Thursday, July 31, 2008

Observations on the Randleman Story

Observation #1: Without debating the journalistic merits of the level of detail in the recent story on Randleman, I think it was a bad move rhetorically to run that level of detail in the newspaper.

Why? I think it created more backlash than there would have been otherwise, and the story has become at least partially about the Express, and not about Randleman and how the whole thing was handled by the LPD and LCSD staff. Speaking of...

Observation #2: Why are more people not talking about the fact that a) at least two other officers had an idea of what was going on, yet b) neither is being formally disciplined? Oh, sure - Fiala got talked to by Schulte (and probably Healy), but under what circumstances should he have ever given Randleman the benefit of the doubt upon seeing the cars of female high students in Randleman's driveway on multiple occasions?

At the very least, I would think that would demand a very serious conversation with Randleman about what was going on, almost certainly followed by a VERY uncomfortable conversation with Schulte or Healy. The former seems to have happened. The fact that the latter did not happen - as far as I know - does not reflect well on Officer Fiala. Arguably the same could be said of OSP trooper Schott, though I used Fiala as the example because he's part of the LPD and lives near Randleman.

Observation #3:
Police officers have a long history of closing ranks and protecting their own regardless of the nature of the incident (see, for example, almost any incident in which an officer shoots and kills an unarmed civilian and/or Tasers someone to death). Clearly, in this case, Randleman got thrown to the wolves - not only were the other LPD officers probably very, very upset with him, but, to be perfectly honest, they probably realized that there was no way to defend his behavior. And, of course, what Randleman did was wrong, and the LPD was right to investigate immediately, etc. etc. That should go without saying.

Back to the larger point: I'll bet ranks have closed around Fiala. The LPD is not going to punish him for this - they're going to deflect the blame onto Randleman. That strikes me as a shitty thing to do. It also strikes me as one of the reasons police officers get a bad reputation.

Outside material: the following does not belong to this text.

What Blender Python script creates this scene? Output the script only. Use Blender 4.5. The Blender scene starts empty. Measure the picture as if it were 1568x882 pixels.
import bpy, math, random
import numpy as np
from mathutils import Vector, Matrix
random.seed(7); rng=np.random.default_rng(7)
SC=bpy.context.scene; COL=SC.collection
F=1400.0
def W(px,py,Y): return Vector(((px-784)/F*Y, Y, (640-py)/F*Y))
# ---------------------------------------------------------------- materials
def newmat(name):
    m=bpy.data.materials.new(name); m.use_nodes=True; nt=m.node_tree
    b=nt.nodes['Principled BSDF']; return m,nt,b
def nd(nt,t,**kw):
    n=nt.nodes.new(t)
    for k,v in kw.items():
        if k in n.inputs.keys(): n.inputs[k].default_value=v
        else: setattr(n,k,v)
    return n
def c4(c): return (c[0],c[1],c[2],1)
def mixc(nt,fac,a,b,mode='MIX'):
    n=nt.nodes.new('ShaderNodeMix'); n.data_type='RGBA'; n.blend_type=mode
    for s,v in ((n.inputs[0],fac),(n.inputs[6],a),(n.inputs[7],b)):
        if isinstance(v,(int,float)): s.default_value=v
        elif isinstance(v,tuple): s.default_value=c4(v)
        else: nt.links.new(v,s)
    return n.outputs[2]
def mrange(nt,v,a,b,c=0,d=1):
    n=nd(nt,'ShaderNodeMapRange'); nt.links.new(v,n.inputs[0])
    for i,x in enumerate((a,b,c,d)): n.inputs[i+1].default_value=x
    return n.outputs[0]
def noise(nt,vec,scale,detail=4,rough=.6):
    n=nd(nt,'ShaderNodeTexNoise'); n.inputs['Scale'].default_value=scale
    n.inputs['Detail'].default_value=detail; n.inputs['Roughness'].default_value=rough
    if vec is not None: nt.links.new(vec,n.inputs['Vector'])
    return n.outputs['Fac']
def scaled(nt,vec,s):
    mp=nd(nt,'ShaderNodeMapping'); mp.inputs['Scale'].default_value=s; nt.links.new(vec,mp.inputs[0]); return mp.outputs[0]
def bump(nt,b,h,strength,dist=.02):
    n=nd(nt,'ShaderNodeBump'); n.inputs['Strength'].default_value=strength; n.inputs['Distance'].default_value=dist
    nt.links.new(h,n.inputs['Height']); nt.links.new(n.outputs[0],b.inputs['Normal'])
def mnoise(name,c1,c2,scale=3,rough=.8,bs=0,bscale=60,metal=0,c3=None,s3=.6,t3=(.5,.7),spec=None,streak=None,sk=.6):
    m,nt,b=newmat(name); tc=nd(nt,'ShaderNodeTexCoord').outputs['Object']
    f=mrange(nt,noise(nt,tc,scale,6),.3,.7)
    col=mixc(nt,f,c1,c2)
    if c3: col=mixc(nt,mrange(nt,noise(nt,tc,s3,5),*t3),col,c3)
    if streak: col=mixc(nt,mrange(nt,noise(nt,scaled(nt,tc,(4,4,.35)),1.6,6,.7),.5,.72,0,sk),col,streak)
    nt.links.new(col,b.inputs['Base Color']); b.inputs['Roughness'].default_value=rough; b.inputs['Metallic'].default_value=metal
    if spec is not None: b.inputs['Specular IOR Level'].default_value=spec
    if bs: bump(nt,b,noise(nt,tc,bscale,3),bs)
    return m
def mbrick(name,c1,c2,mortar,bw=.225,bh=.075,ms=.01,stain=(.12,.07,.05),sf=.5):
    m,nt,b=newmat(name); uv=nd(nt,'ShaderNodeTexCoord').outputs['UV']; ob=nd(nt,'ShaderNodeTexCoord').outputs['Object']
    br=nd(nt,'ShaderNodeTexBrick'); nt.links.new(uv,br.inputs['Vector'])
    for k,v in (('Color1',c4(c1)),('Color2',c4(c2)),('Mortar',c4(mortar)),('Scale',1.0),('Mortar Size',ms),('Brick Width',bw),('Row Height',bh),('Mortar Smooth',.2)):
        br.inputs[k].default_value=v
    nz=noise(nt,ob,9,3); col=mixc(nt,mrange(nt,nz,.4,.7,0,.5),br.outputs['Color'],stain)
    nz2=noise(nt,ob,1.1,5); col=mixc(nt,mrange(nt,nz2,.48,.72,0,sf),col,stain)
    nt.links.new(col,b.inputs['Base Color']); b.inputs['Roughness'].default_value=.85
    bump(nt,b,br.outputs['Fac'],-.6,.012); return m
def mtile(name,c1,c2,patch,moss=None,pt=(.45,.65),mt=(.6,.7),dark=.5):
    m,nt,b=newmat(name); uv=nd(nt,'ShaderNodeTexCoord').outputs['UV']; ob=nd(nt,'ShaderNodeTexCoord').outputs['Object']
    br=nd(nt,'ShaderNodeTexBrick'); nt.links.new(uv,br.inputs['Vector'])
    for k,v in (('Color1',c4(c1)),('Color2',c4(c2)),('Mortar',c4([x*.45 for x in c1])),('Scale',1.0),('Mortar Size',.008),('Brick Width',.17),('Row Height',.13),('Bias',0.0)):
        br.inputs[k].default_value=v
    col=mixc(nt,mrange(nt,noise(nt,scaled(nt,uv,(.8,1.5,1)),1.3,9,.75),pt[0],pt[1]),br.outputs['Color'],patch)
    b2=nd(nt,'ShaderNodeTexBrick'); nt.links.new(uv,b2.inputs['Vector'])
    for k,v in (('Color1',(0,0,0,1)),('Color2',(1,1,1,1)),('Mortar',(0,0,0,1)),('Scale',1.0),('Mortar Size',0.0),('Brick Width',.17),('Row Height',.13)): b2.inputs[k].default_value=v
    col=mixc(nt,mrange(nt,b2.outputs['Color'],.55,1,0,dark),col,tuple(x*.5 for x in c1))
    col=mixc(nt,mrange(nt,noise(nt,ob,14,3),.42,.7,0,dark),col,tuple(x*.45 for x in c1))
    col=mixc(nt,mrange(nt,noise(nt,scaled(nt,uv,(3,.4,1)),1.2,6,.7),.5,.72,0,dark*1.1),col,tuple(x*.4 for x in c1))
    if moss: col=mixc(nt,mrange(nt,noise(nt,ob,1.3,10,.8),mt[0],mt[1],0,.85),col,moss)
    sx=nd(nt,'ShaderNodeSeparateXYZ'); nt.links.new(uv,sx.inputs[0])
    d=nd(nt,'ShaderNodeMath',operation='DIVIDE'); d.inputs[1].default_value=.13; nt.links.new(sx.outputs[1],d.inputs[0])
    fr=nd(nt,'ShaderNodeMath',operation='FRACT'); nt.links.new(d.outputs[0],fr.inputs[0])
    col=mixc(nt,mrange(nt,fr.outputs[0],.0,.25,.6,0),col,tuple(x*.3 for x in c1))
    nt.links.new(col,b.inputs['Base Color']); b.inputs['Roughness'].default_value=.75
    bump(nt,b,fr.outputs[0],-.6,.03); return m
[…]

... adding, that it's certainly an understandable reaction from police officers, given their training, the fact that they are willing to put themselves in danger, their sometimes-rocky relationship with the public, etc. That doesn't make it right, but it is understandable.

Update: It strikes me that my last point might be better explained by noting that the LPD, like many police departments, is probably choosing to punish Fiala internally and informally (and I use the term 'punish' loosely). This is also understandable, but will also probably contribute to any negative reaction, as it provides the appearance of covering for someone's mistakes. Internal policing is tricky.

1 comments:

noa said...

" Respect is something that is earned by having an ethical code of conduct and trying to live up to it every day - that's called integrity."

thank you. i was wishing i had not started in on the comments until i got there.

there were so many incidents where this should not have fallen through the cracks. how infuriating.